Even a few of Lagattuta’s academic colleagues have gotten hooked. One had to put the books away, just so she could get her work done. Another saw “Twilight” on a plane from Italy, then read the entire series in eight days.

“They’re quick and fun to read and they don’t require a lot of thinking,” said Lagattuta. “You get so bogged down with more stressful things in life, and this is very quick and exciting—the twist of the forbidden love, and the mix of the supernatural, but very real characters at the same time.”

Many moms are so taken with Edward, they will do anything to be with him. There are photos all over the Internet, of mothers posing with a life-sized cardboard cutout, or with pocket Edward, a tiny doll version of the teen vampire.

Regina Schatz Krush, from Orlando, Fla., recently hosted 22 Twilight Moms at a DVD house party. Before walking the red carpet to the door, partygoers got their photos taken with cardboard Edward in the driveway.

“We were so silly,” said Krush. “But we had such a good time.”

Inside, they took a “Twilight” quiz for prizes.
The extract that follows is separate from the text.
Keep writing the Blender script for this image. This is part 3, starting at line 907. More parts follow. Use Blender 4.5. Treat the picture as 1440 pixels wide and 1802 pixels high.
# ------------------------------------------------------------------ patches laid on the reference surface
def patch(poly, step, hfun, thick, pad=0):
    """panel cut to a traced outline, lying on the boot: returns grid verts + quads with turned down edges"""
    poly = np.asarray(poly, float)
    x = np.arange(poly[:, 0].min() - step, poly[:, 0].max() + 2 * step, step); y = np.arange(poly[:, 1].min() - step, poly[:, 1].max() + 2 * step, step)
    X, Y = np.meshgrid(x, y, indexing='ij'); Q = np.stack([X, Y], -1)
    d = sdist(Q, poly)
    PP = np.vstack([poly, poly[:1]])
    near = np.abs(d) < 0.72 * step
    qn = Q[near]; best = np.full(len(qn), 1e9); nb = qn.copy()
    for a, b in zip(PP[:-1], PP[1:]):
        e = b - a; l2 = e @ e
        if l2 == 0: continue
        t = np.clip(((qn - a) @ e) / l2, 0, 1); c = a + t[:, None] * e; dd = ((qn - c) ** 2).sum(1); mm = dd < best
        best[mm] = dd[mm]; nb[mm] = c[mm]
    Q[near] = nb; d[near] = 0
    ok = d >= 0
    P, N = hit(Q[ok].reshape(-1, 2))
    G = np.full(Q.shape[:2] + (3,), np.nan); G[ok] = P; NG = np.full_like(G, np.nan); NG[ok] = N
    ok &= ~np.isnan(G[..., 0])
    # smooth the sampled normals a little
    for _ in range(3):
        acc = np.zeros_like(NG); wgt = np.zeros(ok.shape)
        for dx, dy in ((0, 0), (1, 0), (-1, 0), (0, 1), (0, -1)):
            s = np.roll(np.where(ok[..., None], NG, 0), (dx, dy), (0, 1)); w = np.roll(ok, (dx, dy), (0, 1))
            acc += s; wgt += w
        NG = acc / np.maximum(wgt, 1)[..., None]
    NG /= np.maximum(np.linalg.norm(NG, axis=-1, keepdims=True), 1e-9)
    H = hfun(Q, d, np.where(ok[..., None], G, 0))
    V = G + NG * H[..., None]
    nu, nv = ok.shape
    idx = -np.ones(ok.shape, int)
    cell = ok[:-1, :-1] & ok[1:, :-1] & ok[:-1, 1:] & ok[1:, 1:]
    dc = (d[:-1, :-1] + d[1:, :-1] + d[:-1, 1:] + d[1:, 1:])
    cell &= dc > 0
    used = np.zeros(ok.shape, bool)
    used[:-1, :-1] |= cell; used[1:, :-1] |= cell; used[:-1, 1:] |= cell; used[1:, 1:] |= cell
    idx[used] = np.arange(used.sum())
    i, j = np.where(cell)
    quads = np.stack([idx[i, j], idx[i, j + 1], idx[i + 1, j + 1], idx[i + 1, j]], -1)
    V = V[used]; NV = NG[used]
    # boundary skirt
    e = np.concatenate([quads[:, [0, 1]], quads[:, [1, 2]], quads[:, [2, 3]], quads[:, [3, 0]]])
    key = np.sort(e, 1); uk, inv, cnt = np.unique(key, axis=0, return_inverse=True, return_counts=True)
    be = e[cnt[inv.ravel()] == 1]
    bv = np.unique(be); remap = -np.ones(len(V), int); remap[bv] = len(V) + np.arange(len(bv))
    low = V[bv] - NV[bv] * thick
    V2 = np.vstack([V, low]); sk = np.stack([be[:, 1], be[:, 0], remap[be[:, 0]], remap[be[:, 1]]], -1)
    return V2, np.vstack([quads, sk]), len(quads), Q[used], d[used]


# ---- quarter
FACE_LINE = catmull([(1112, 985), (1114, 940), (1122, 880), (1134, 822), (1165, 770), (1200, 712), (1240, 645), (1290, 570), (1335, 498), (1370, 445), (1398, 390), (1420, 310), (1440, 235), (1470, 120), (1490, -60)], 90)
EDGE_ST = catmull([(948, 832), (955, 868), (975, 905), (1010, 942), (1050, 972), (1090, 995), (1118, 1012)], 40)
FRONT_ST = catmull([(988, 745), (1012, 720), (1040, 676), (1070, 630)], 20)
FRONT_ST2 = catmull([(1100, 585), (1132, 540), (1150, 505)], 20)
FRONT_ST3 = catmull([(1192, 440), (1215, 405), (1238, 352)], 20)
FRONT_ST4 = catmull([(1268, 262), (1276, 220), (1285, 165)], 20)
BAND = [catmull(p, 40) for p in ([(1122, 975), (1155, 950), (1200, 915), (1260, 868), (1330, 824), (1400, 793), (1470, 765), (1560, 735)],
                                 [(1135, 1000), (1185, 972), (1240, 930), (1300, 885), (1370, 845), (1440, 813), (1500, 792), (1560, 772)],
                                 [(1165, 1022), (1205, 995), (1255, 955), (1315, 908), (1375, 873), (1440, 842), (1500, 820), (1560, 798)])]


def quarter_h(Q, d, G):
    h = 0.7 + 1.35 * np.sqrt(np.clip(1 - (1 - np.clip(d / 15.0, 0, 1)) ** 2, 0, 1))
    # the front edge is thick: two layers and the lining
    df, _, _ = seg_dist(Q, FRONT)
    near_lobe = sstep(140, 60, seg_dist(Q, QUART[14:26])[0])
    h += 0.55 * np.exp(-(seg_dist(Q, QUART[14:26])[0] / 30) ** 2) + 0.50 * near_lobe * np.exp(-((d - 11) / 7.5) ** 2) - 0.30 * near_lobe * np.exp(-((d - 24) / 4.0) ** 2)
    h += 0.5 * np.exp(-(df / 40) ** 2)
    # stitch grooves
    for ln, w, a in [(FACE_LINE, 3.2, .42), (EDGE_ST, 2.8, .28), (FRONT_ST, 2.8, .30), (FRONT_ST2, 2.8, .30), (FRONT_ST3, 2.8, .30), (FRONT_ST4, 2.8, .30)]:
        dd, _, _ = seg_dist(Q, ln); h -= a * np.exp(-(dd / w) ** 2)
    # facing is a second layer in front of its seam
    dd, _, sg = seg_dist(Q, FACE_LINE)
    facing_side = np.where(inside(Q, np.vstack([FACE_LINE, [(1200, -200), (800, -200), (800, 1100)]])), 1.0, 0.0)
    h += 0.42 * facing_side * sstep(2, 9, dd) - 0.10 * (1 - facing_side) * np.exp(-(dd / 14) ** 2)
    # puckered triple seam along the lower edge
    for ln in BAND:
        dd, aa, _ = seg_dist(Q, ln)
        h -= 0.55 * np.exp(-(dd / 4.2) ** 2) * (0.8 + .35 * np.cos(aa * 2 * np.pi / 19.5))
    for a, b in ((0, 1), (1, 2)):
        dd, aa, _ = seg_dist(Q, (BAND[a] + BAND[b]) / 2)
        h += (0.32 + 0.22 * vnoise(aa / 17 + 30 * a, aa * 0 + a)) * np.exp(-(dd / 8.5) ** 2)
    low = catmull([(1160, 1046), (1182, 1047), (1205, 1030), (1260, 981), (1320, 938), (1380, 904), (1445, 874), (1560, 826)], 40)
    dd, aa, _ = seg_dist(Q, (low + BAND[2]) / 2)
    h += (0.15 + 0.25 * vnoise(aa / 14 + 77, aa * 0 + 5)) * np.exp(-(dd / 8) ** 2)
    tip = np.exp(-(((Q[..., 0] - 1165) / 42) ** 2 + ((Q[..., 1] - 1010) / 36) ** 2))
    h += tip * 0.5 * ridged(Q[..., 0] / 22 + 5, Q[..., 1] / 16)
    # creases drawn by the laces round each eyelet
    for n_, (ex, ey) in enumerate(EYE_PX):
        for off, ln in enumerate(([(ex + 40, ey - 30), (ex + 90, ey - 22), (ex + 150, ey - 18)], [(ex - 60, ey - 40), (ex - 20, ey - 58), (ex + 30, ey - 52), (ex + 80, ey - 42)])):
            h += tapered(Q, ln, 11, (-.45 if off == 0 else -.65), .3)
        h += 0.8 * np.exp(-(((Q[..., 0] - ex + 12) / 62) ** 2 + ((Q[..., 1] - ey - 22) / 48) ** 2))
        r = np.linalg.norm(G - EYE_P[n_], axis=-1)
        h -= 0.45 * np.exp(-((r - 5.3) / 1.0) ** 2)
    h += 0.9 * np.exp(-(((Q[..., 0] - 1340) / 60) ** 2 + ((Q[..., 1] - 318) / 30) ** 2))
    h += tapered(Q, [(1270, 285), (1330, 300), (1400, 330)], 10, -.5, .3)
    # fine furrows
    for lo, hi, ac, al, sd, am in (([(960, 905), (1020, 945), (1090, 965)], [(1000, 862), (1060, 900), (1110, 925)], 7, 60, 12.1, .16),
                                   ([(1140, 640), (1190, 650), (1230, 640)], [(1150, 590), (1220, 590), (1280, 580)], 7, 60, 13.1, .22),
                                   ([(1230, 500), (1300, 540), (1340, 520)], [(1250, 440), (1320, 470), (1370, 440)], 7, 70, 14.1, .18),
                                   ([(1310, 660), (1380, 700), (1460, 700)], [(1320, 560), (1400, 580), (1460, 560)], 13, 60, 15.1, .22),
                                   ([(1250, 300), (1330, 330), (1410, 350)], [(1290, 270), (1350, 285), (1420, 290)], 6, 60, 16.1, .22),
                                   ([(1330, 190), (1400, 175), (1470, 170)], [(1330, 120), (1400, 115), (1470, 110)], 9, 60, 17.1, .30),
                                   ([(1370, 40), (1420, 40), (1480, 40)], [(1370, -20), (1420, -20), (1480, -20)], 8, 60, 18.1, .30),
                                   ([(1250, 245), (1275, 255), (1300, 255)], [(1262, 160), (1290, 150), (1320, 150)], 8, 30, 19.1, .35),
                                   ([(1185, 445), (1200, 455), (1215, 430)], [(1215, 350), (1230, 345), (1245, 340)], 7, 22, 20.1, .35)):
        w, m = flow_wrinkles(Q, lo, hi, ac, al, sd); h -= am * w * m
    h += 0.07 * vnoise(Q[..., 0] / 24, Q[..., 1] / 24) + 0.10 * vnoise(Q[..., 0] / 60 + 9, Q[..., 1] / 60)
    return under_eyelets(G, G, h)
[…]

Not surprisingly, a fan who saw the movie 30 times won first prize.

The ladies sipped Bellatinis (pomegranate martinis) and ate mushroom ravioli, the same meal Edward and Bella had on their first date. They watched “Twilight,” many of them for the umpteenth time.

“We always attribute these imaginary friends and characters to kids and assume they outgrow that with age,” said Lagattuta. “But it’s still fun to imagine the what-ifs of life, and that can be very healthy. Obviously, taken to the extreme it can become unhealthy. Everything in moderation.”